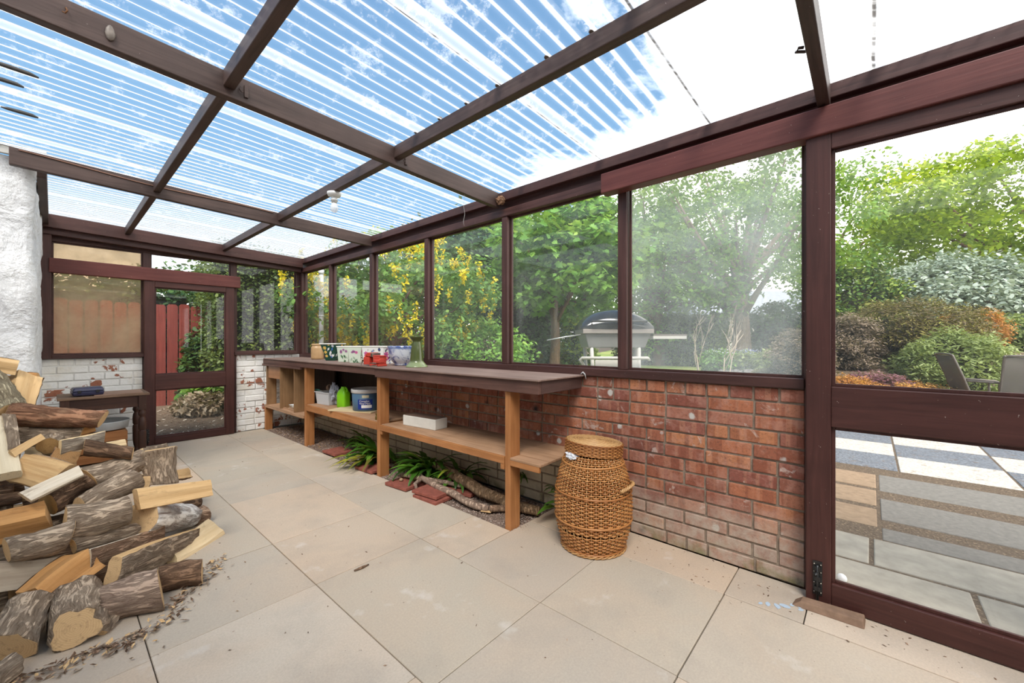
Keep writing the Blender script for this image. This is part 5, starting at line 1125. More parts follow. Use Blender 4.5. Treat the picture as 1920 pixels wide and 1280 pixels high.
def paver(x0, x1, y0, y1, mat, lab):
    mm = MB(); mm.box(x0+.005, x1-.005, y0+.005, y1-.005, -.08, -.008 + random.uniform(-.003, .003)); o = mm.build('terrace_slab', mat, bevel=.006); o['kind'] = 'structure'; tag(o, lab, 'slab')
for i in range(6):
    for j in range(-7, 1):
        w_ = (i + j) % 2 == 0; x0 = 5.12 + i*.665; y1 = .53 + j*.73
        paver(x0, x0+.66, y1-.725, y1, A_B if w_ else A_W, 'square of the %s aggregate checkerboard terrace' % ('blue grey' if w_ else 'white'))
for (x0, x1) in ((4.36, 4.89), (3.66, 4.15), (3.29, 3.51)):
    for y0 in np.arange(-5.2, -.1, 1.29): paver(x0, x1, y0, min(y0+1.28, -.045), S_G, 'long dark grey stone strip set in debris outside the right hand door')
for (x0, x1) in ((4.42, 4.86), (3.95, 4.36), (3.50, 3.88)): paver(x0, x1, -.04, .40, S_O, 'sandy orange stone at the left end of the grey strips')
for k, (x0, x1, y0, y1) in enumerate(((2.47, 2.88, -.36, .94), (2.47, 2.88, -1.5, -.37), (2.89, 3.28, .0, .94), (2.89, 3.28, -1.0, -.01), (2.47, 2.88, -3, -1.51), (2.89, 3.28, -2.4, -1.01))): paver(x0, x1, y0, y1, S_L, 'lichened grey paving slab directly outside the right hand door')
m = MB(); m.box(2.47, 2.60, .19, 1.0, -.1, .93); m.box(2.47, 2.60, 1.0, 6.3, -.1, .93)
struct(m.build('trim_91', plain('grey cement render', (.42, .41, .39), .9)), 'cement rendered outer face of the low wall', 'wall')
# ------------------------------------------------------------------ foliage builders
SHAPES = {'oval': [(0, 0), (.25, .24), (.6, .26), (1, 0), (.6, -.26), (.25, -.24)], 'dia': [(0, 0), (.45, .3), (1, 0), (.45, -.3)], 'needle': [(0, -.07), (.5, -.17), (1, 0), (.5, .17), (0, .07)],
          'maple': [(0, .03), (.05, .34), (.28, .28), (.34, .56), (.52, .30), (.70, .34), (.74, .16), (1.05, 0), (.74, -.16), (.70, -.34), (.52, -.30), (.34, -.56), (.28, -.28), (.05, -.34), (0, -.03)]}
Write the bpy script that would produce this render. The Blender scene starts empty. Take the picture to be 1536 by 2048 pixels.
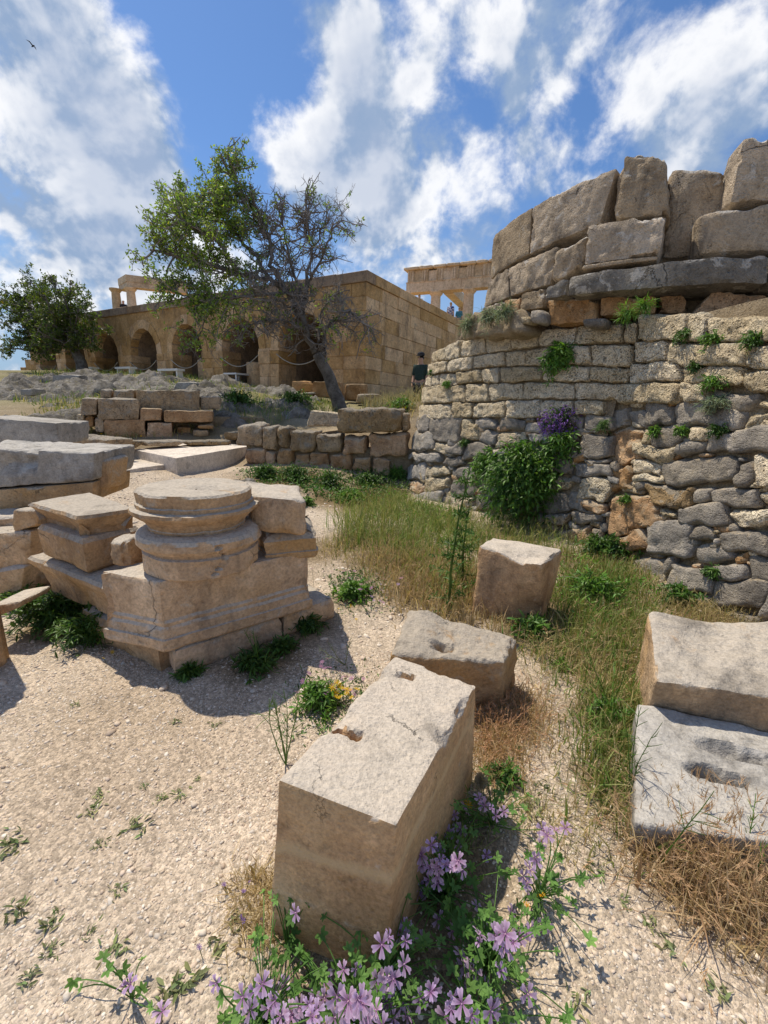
import bpy, math, random
import numpy as np
from mathutils import Vector, Matrix

sc = bpy.context.scene
C = sc.collection
rad = math.radians

# ------------------------------------------------------------------ camera
FPX, PITCH, ROLL, CAMH = 850.0, rad(13.8), rad(2.0), 1.5
cam_d = bpy.data.cameras.new('camera')
cam_d.sensor_fit = 'VERTICAL'
cam_d.sensor_height = 36.0
cam_d.lens = FPX / 2048.0 * 36.0
cam_d.clip_start = 0.05
cam_d.clip_end = 5000
cam = bpy.data.objects.new('camera', cam_d)
C.objects.link(cam)
_f = Vector((0, math.cos(PITCH), -math.sin(PITCH)))
_u0 = Vector((0, math.sin(PITCH), math.cos(PITCH)))
_r0 = Vector((1, 0, 0))
_r = math.cos(ROLL) * _r0 + math.sin(ROLL) * _u0
_u = -math.sin(ROLL) * _r0 + math.cos(ROLL) * _u0
cam.matrix_world = Matrix(((_r.x, _u.x, -_f.x, 0), (_r.y, _u.y, -_f.y, 0), (_r.z, _u.z, -_f.z, CAMH), (0, 0, 0, 1)))
sc.camera = cam

# ------------------------------------------------------------------ light
SUN_AZ, SUN_EL = rad(50.0), rad(64.0)      # azimuth counted to the left of +Y
SUND = Vector((-math.sin(SUN_AZ) * math.cos(SUN_EL), math.cos(SUN_AZ) * math.cos(SUN_EL), math.sin(SUN_EL)))
sun_d = bpy.data.lights.new('sun', 'SUN')
sun_d.energy = 3.8
sun_d.angle = rad(0.6)
sun_d.color = (1.0, 0.90, 0.74)
sun = bpy.data.objects.new('sun', sun_d)
C.objects.link(sun)
sun.rotation_euler = (-SUND).to_track_quat('-Z', 'Y').to_euler()
sun.location = (-20, 25, 45)

sc.view_settings.view_transform = 'Standard'
sc.view_settings.look = 'None'
sc.view_settings.gamma = 1
sc.view_settings.exposure = 0.34
sc.view_settings.use_curve_mapping = False
sc.cycles.max_bounces = 6
sc.cycles.transparent_max_bounces = 8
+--
--- Goal of the exercise ---
Among the entries above, take the lines from the one with "Write the bpy" through the one with "sc.camera = cam" and retype them exactly, leaving out the pictures.

--- Solution to the exercise ---
Write the bpy script that would produce this render. The Blender scene starts empty. Take the picture to be 1536 by 2048 pixels.
import bpy, math, random
import numpy as np
from mathutils import Vector, Matrix

sc = bpy.context.scene
C = sc.collection
rad = math.radians

# ------------------------------------------------------------------ camera
FPX, PITCH, ROLL, CAMH = 850.0, rad(13.8), rad(2.0), 1.5
cam_d = bpy.data.cameras.new('camera')
cam_d.sensor_fit = 'VERTICAL'
cam_d.sensor_height = 36.0
cam_d.lens = FPX / 2048.0 * 36.0
cam_d.clip_start = 0.05
cam_d.clip_end = 5000
cam = bpy.data.objects.new('camera', cam_d)
C.objects.link(cam)
_f = Vector((0, math.cos(PITCH), -math.sin(PITCH)))
_u0 = Vector((0, math.sin(PITCH), math.cos(PITCH)))
_r0 = Vector((1, 0, 0))
_r = math.cos(ROLL) * _r0 + math.sin(ROLL) * _u0
_u = -math.sin(ROLL) * _r0 + math.cos(ROLL) * _u0
cam.matrix_world = Matrix(((_r.x, _u.x, -_f.x, 0), (_r.y, _u.y, -_f.y, 0), (_r.z, _u.z, -_f.z, CAMH), (0, 0, 0, 1)))
sc.camera = cam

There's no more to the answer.